I was beginning to do this and I found that many times, as with me, anger is only really a defence we have constructed against allowing the real us to emerge. My own father was perceived to me as a frightening and angry person. I was always afraid and scared of him. And so my counselling has revealed this to me, and the withholding of my love from him that I then punished him with and am still doing even now in a way to this day.
And this was my way of indirectly being angry back at him. I know this and am trying to love him once more again now, as he reaches the pinnacle years of his life here on earth. He has mellowed over the years and is now a fragile old man of 75 years old. I hope I can totally learn to wash over my anger and to love him completely again before he dies here on our Earth. For now, I am still not quite there. The pain still is my uppermost emotion and that is still stopping me. I have still to see the real meaning of it’s message and the love hiding under this pain. One day I will, for like you, I too am still growing and certainly don’t know it all just yet. And after all, that’s only part of life, isn’t it?
It is so hard to see anything else, yet alone love through this haze and mask of anger that we wear to cover the pain and hurt we are still experiencing. George’s counselling, with his mix of love and spiritual wisdom linked to such in-depth insights into the human condition and relating it all practically back to me, probably saved me in the end from wallowing for another two long years in more depression and more anger.
But even so, there would have been nothing wrong with that, only my time of healing would have been longer. With George’s great help and support and my trust in his nurturing and compassion, I was able to remember the great truths he shared with me and the enormous love he had for me to help me and to assist me through all that I was going through.
And it was a long and painful journey, and probably for him too. But this is the difference love makes to anger, and that a great counsellor and skilled listener can bring to our lives. I certainly appreciated all that George has done for me. And so this too is a great tool for us all to utilise as well, to help us to overcome our own anger and depression and our problems in our own lives. Share it with a good and trusted friend or a professional counsellor like I did. And I recommend this most highly to you all:
So back to my comment and I hope you are all still with me in this what has become a bit of a saga, for me and for you. Only kidding!
“Is this true George, because we also don’t want to be only all the same bland and flat personalities do we? Each emotion has its reason for being and arising and each comes with its particular message at and for that time which no other emotion can bear or carry at that time, but I can see your point too, that anger arises in the beginning, but love is still there and also bringing a linked message to the anger that has arisen.
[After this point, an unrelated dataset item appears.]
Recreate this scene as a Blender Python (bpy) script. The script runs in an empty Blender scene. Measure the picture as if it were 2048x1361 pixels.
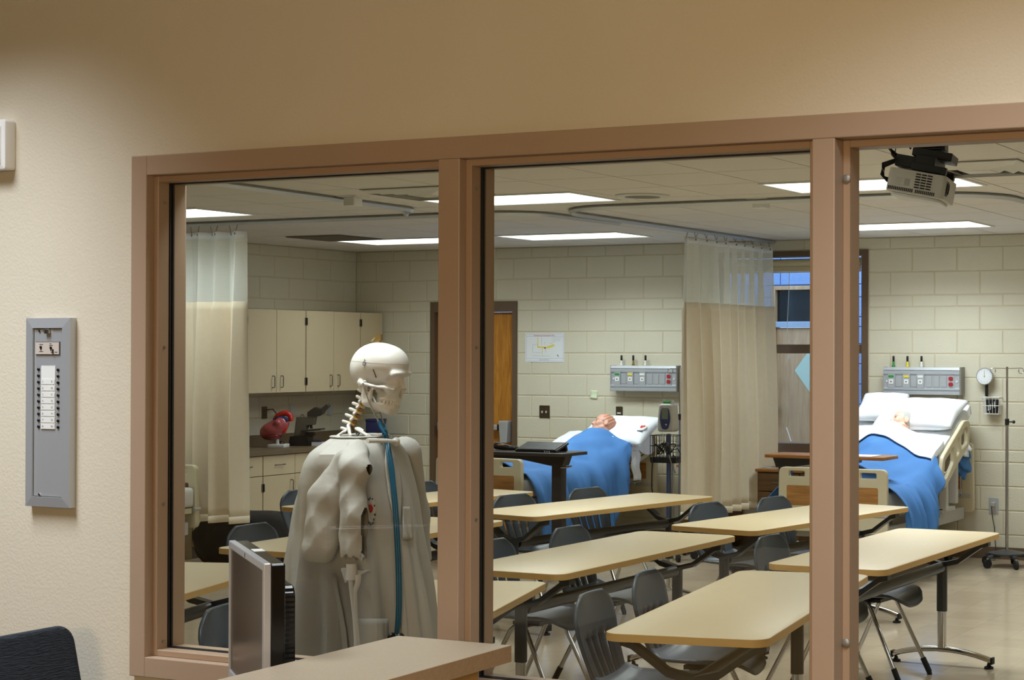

George then finished his little mini lecture to me with this comment:
“Emotions serve you by arising from the emotional body, but love itself never does this as it is always present and forever in your heart and soul. Love is everywhere and present in all your bodies and is the very reason for all of their existence. Love is underneath all things because it has created all things out of itself.”
“And as you know, Arnold”, he said to me, “Love is only God and God is only Love. This is the point many people miss. Love is far greater than any emotion and all emotions are under the influence of love.”